Sundance Film Festival is absolutely killing it with its horror selections! Following are capsule reviews of two absolutely bonkers, can’t-miss features.
Hatching
Finnish/Swedish coproduction Hatching (Ruva, 2022) finds pre-teen gymnast Tinja (Siiri Solalinna in a captivating debut performance) trying to live up to the expectations of her domineering mother (Sophia Heikkilӓ), who vlogs about the wonderful life of their seemingly perfect family. Naturally, the online presence is merely an illusion, as evidenced earlier on when Tinja captures a bird that flew into their house, only to see her mother break its neck. Soon after, Tinja finds a bird’s egg near her home, and promises to take care of what will hatch from it. Big mistake, what with this being a horror film. It would be a shame to go into too many details here about Hanna Bergholm’s astonishing directorial debut Hatching, so suffice it to say that there are some amazing creature and body horror effects on display of both the practical and CGI variety, and that the film, scripted by Ilja Rautsi, delivers both a wickedly warped take on modern family drama and a large amount of creepy, mesmerizing fright fare. My advice is to avoid watching the trailer below and to go in as cold as possible to Hatching to let it weave the full effect of its twisted insanity on you.

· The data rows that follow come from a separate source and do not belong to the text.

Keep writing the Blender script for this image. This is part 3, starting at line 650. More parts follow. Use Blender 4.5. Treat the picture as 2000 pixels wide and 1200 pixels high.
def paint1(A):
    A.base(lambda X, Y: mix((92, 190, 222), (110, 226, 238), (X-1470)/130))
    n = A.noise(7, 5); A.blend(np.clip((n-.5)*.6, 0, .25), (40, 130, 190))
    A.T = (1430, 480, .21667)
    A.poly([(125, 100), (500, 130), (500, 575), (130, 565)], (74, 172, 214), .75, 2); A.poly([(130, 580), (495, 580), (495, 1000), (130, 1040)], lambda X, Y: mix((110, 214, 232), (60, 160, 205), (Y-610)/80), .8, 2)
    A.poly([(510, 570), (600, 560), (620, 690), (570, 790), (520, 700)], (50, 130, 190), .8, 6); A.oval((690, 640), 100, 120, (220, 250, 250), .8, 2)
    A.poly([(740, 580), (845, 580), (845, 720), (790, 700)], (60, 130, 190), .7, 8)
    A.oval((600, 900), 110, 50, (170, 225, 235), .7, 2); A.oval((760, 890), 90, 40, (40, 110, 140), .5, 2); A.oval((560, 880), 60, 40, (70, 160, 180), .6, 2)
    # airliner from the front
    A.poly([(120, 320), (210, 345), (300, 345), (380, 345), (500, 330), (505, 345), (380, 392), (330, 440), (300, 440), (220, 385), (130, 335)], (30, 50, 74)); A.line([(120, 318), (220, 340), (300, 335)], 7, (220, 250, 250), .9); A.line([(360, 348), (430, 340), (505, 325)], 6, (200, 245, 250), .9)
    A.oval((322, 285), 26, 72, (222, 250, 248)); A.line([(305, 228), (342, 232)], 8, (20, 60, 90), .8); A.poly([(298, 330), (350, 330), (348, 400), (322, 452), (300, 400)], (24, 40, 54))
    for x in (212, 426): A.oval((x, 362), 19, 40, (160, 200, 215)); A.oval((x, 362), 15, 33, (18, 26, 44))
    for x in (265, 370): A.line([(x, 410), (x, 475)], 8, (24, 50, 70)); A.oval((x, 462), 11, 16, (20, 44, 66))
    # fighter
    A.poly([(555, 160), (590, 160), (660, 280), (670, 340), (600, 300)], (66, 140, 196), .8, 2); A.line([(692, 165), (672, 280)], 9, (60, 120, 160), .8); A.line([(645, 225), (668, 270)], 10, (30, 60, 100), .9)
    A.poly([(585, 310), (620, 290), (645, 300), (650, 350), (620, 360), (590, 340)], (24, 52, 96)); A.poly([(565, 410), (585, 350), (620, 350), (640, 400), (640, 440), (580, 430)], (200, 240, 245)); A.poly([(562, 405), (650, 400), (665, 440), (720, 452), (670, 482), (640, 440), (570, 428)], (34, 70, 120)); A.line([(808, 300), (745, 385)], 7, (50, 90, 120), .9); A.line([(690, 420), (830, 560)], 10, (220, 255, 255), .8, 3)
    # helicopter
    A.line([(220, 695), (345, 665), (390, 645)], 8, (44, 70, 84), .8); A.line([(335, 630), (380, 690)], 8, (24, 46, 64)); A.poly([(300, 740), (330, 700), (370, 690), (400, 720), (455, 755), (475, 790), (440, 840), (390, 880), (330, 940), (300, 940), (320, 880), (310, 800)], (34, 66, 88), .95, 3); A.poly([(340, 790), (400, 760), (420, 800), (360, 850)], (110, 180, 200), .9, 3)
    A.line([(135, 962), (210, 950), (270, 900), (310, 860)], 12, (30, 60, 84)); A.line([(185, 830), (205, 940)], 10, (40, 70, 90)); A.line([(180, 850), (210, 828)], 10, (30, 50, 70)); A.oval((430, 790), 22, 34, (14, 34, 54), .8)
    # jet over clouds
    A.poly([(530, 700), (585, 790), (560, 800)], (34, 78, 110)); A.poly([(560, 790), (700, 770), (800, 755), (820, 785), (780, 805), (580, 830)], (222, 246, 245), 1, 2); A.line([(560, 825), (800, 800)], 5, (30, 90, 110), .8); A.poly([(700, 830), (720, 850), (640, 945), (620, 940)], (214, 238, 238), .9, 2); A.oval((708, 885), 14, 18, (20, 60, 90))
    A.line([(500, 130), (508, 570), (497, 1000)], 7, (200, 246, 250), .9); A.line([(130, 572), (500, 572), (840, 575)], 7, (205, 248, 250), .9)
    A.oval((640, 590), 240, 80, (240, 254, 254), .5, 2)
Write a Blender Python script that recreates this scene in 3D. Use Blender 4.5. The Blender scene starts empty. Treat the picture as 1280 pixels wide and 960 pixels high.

IFC Midnight presents Hatching in theaters and digital/VOD on April 29, 2022.
Resurrection
You’ve likely never seen a protagonist perspire as much as Margaret (Rebecca Hall) in writer/director Andrew Seman’s Resurrection (2022), and she has good reason to do so as she tries to protect her teenage daughter Abbie (Grace Kaufman) from a man named David (Tim Roth), who Margaret ran away from more than 20 years earlier. If you think this sounds like a set-up for just another run-of-the-mill thriller about a single mom protecting her child from a stalker, you couldn’t be more wrong. Seman takes the film to mind-jarring places while putting Margaret through emotional and physical wringers, and Hall is more than up to the task, putting on an absolutely jaw-dropping performance as a woman who loses her psychological grip as she heads into darker and darker territory. Roth’s performance as the manipulative antagonist is also something to behold, and Kaufman is solid as the confused daughter who is distraught at her mother’s shocking behavior. Seman delivers a taut horror thriller with one of the most insane third acts in recent memory.